— Begin —

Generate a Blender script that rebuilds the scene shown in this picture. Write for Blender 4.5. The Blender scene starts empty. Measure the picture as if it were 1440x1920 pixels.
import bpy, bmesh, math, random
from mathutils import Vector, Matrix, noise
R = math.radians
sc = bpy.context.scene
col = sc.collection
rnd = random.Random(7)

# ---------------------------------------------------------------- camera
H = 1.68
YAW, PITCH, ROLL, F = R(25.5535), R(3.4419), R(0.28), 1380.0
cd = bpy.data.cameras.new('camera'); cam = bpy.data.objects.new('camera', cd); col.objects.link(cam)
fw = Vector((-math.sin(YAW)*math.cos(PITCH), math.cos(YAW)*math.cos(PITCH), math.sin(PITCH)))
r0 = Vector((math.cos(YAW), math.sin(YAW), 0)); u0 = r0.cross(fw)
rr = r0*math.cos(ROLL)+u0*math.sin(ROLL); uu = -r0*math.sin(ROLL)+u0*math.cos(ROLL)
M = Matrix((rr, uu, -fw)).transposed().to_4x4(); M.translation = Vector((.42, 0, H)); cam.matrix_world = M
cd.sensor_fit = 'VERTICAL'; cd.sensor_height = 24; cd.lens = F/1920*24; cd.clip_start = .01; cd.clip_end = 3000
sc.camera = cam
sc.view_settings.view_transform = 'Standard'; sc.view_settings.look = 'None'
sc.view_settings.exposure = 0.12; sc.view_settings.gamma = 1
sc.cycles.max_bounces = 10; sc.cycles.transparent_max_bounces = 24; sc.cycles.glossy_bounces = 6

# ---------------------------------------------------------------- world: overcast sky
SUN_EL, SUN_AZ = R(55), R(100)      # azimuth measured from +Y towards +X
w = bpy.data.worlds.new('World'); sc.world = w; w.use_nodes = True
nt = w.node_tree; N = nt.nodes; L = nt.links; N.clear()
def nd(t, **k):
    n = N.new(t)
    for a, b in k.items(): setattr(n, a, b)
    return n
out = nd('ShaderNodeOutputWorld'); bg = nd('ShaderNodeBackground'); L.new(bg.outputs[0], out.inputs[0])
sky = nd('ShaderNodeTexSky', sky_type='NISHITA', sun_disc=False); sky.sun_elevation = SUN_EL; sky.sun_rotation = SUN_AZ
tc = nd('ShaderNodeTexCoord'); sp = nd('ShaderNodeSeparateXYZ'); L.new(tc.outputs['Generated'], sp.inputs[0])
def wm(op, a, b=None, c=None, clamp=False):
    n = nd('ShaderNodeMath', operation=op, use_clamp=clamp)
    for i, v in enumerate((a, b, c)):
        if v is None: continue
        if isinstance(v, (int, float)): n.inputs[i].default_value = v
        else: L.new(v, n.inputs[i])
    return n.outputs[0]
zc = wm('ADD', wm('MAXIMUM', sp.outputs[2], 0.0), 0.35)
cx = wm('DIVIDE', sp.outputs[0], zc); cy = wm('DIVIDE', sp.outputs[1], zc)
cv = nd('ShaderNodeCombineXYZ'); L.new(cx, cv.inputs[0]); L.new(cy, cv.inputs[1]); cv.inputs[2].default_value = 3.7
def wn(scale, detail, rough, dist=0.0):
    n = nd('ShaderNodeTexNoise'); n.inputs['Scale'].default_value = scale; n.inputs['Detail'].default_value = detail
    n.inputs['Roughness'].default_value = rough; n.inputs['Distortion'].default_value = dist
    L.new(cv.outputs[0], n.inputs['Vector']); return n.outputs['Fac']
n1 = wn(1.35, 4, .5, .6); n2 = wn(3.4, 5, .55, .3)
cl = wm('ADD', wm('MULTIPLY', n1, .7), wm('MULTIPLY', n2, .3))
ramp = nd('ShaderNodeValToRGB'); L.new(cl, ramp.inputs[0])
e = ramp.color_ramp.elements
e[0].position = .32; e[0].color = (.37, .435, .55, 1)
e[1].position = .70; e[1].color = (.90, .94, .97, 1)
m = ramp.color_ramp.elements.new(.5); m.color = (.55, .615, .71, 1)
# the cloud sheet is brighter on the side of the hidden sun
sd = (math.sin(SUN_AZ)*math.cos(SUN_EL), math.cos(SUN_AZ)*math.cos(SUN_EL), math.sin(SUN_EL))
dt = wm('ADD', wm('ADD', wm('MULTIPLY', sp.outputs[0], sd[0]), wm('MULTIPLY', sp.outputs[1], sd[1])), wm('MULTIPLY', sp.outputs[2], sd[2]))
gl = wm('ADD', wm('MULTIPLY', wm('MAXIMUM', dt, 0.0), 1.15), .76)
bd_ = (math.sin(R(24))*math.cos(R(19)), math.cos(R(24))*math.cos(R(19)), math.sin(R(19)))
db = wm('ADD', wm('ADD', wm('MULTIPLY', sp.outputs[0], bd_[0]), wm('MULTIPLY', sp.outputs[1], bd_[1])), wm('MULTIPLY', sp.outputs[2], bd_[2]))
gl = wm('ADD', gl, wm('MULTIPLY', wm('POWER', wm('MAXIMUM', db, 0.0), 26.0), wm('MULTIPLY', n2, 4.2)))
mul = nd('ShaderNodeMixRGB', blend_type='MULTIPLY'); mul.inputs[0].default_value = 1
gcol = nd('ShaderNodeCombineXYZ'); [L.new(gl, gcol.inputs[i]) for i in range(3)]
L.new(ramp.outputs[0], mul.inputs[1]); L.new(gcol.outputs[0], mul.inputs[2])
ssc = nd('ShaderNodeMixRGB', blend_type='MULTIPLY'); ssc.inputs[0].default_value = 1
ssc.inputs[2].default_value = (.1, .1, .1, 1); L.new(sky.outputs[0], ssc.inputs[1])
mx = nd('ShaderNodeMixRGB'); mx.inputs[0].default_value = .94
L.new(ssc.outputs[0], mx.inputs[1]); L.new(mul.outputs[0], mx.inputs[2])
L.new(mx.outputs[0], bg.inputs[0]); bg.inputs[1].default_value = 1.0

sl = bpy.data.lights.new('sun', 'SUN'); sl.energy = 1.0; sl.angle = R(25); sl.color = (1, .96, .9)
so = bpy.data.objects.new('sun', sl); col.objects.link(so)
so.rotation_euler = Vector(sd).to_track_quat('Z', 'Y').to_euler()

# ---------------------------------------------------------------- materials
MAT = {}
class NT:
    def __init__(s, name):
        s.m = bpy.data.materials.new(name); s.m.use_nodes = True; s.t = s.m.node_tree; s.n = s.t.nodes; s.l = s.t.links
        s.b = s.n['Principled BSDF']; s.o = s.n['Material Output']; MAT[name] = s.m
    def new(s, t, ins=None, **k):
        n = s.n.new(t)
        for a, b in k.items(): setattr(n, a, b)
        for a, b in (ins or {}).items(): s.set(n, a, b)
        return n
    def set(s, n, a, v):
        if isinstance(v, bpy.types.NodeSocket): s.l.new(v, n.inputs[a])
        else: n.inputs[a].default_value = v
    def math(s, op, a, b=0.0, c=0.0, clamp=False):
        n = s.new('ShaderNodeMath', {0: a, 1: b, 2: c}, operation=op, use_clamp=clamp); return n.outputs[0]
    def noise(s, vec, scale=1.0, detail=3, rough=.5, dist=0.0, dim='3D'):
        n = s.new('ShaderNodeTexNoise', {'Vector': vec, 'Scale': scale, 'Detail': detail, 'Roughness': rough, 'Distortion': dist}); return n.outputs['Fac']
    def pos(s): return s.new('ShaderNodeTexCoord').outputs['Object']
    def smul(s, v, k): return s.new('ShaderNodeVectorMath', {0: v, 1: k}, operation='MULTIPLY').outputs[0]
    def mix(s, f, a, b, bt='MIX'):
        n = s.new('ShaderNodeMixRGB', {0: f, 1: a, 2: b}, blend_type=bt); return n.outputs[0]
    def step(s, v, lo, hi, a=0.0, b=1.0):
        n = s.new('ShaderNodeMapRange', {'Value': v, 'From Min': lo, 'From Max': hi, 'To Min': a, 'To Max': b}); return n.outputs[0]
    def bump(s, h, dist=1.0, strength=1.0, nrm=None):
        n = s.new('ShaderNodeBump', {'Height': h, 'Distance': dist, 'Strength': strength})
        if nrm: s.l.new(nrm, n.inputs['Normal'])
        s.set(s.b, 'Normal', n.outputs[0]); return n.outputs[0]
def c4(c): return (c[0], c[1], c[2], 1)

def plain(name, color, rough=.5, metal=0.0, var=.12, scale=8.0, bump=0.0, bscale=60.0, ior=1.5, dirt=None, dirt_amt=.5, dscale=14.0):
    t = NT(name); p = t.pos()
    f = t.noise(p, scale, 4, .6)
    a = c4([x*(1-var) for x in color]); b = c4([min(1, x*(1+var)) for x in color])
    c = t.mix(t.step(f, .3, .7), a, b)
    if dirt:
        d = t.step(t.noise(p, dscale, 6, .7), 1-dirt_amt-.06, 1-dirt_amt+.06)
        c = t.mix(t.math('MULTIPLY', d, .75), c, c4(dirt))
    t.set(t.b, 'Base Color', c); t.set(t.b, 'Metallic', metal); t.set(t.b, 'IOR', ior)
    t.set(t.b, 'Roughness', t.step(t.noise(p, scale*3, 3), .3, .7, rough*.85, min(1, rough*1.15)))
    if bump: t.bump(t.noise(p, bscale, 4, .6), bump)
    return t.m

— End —

* Task objective: Include the first line, the line containing "rnd = random.Random(7)", and every line between them, copied exactly from the material above; output no other line.

* Task result:
Generate a Blender script that rebuilds the scene shown in this picture. Write for Blender 4.5. The Blender scene starts empty. Measure the picture as if it were 1440x1920 pixels.
import bpy, bmesh, math, random
from mathutils import Vector, Matrix, noise
R = math.radians
sc = bpy.context.scene
col = sc.collection
rnd = random.Random(7)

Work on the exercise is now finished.